start INFORMATION SUPPLIED
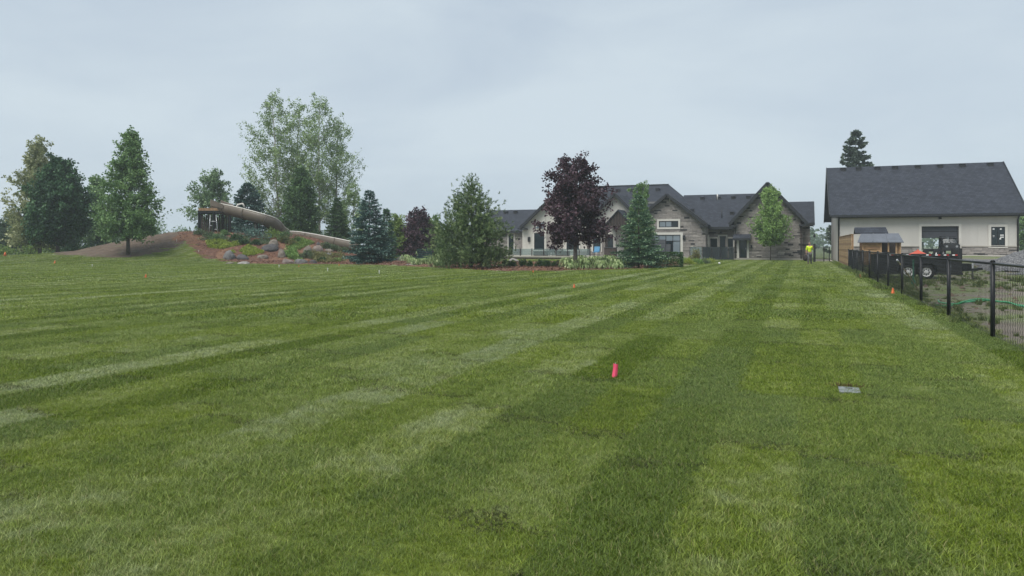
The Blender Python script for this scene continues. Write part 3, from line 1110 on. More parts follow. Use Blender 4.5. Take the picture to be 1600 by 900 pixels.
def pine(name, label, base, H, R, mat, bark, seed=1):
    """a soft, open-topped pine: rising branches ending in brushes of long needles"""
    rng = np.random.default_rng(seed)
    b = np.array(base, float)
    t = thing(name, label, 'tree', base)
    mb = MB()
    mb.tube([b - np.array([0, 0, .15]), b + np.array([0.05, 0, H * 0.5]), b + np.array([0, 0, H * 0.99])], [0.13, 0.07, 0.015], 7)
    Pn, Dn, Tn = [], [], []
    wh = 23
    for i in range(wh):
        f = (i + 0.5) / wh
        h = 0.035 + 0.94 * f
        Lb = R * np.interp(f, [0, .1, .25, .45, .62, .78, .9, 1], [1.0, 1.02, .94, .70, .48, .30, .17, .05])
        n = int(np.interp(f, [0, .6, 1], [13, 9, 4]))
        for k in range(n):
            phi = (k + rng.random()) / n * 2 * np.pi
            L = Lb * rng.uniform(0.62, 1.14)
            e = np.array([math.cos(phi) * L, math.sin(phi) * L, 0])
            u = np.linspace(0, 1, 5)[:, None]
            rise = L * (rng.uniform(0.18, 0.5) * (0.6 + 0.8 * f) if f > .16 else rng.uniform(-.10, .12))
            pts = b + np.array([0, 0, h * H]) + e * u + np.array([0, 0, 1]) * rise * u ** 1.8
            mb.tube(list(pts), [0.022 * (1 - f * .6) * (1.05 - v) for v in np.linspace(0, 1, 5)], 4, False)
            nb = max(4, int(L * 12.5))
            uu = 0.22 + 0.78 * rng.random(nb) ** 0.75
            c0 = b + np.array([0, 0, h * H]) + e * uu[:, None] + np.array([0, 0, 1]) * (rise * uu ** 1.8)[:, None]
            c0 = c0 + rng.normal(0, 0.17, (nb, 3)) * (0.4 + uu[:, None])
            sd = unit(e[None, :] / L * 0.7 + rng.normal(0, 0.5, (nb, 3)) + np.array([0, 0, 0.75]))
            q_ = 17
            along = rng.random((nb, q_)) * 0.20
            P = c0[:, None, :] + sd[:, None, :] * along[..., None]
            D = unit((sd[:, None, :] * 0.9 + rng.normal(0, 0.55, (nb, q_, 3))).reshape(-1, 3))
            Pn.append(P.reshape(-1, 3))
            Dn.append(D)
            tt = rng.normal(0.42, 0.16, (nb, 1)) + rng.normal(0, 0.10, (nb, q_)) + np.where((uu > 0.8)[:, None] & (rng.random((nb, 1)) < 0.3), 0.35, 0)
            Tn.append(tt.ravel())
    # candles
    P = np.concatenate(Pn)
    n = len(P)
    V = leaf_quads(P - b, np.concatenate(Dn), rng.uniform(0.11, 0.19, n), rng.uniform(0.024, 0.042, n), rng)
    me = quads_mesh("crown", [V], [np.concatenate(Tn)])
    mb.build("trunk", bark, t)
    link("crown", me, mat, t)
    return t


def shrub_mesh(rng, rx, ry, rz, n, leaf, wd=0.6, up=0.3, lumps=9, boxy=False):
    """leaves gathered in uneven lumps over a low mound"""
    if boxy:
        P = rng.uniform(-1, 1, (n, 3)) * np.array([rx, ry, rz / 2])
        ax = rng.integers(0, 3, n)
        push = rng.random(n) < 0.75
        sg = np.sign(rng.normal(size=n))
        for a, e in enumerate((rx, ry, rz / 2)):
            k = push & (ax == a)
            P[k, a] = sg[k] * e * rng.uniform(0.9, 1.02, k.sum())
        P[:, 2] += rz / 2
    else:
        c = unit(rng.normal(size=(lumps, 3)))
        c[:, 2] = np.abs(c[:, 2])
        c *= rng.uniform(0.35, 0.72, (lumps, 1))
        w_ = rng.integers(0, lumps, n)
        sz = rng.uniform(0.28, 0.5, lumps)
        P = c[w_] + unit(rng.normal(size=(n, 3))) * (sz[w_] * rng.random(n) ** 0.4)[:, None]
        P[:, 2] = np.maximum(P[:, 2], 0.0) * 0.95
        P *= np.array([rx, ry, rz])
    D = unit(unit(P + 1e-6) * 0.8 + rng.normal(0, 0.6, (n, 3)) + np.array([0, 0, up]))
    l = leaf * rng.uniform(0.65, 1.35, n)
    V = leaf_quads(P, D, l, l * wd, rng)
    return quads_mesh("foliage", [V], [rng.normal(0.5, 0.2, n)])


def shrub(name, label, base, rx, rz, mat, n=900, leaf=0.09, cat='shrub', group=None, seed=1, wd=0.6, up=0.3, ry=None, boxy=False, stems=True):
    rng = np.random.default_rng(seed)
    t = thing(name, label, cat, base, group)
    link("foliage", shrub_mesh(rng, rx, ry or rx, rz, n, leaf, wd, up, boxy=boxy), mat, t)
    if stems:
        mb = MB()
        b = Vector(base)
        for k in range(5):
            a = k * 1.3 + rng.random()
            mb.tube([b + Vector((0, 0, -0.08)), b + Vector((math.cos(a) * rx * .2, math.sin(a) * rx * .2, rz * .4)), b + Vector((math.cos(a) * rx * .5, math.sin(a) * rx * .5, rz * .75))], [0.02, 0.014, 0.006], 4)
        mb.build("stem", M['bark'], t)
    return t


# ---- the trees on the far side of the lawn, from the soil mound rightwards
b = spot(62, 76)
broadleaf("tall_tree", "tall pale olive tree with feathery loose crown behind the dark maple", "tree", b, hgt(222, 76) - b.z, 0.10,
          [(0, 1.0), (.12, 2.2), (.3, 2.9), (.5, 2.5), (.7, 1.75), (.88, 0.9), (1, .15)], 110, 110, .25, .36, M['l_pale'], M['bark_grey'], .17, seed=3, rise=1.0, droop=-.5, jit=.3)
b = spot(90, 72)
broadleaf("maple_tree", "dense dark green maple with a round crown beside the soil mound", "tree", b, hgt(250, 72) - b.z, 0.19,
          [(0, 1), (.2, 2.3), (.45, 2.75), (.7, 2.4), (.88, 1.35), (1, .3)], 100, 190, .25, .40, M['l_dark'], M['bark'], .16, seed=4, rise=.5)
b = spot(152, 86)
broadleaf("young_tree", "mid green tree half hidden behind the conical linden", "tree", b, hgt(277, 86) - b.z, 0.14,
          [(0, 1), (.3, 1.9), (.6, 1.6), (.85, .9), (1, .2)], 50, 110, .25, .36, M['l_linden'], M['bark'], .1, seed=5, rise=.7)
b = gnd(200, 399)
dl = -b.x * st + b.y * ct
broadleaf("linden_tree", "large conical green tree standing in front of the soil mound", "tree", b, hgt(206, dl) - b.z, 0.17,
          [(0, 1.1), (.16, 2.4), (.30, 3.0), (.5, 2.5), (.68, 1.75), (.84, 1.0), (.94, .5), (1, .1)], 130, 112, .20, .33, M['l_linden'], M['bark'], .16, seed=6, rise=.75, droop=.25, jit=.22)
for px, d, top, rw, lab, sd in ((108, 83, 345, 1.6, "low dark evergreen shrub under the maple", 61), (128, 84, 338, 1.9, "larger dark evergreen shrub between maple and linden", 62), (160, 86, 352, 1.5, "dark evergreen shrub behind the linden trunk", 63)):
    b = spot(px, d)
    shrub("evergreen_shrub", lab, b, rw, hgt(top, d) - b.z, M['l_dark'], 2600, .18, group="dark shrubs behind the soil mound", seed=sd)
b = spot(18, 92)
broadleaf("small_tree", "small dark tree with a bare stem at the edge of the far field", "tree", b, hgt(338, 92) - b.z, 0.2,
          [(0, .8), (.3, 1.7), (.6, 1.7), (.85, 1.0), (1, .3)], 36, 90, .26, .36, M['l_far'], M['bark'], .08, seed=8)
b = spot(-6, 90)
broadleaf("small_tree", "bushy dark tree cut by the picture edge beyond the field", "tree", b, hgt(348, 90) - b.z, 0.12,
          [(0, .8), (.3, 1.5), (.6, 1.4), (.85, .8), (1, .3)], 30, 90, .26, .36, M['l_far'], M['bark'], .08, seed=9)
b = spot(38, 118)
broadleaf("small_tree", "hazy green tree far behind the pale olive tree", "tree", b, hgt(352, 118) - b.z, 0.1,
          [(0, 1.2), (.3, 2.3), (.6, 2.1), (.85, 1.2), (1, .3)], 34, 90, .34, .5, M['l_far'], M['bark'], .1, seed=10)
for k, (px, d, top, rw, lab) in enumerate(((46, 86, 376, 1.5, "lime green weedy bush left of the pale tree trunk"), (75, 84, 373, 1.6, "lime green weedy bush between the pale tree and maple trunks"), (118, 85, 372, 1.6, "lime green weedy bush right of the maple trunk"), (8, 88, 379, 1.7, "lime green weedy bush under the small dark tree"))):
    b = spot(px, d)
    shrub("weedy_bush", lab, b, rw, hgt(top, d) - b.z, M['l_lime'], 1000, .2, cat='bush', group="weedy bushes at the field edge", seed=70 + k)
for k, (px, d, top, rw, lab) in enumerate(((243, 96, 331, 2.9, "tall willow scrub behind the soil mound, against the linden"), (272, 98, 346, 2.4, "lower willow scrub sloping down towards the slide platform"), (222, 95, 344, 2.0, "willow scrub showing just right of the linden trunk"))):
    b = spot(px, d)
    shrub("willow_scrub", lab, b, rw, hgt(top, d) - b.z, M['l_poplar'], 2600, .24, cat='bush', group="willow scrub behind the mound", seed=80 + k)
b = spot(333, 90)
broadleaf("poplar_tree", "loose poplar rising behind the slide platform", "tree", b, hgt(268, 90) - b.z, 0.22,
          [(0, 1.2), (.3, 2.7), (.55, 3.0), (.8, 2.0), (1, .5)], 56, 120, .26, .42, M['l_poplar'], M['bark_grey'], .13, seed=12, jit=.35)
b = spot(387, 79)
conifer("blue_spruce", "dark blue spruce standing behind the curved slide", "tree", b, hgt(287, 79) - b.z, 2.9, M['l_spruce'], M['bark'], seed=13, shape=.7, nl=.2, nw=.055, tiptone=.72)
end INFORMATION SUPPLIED
_WORK REQUIRED_. Return all lines containing "from".

_WRITTEN REPLY_.
The Blender Python script for this scene continues. Write part 3, from line 1110 on. More parts follow. Use Blender 4.5. Take the picture to be 1600 by 900 pixels.
# ---- the trees on the far side of the lawn, from the soil mound rightwards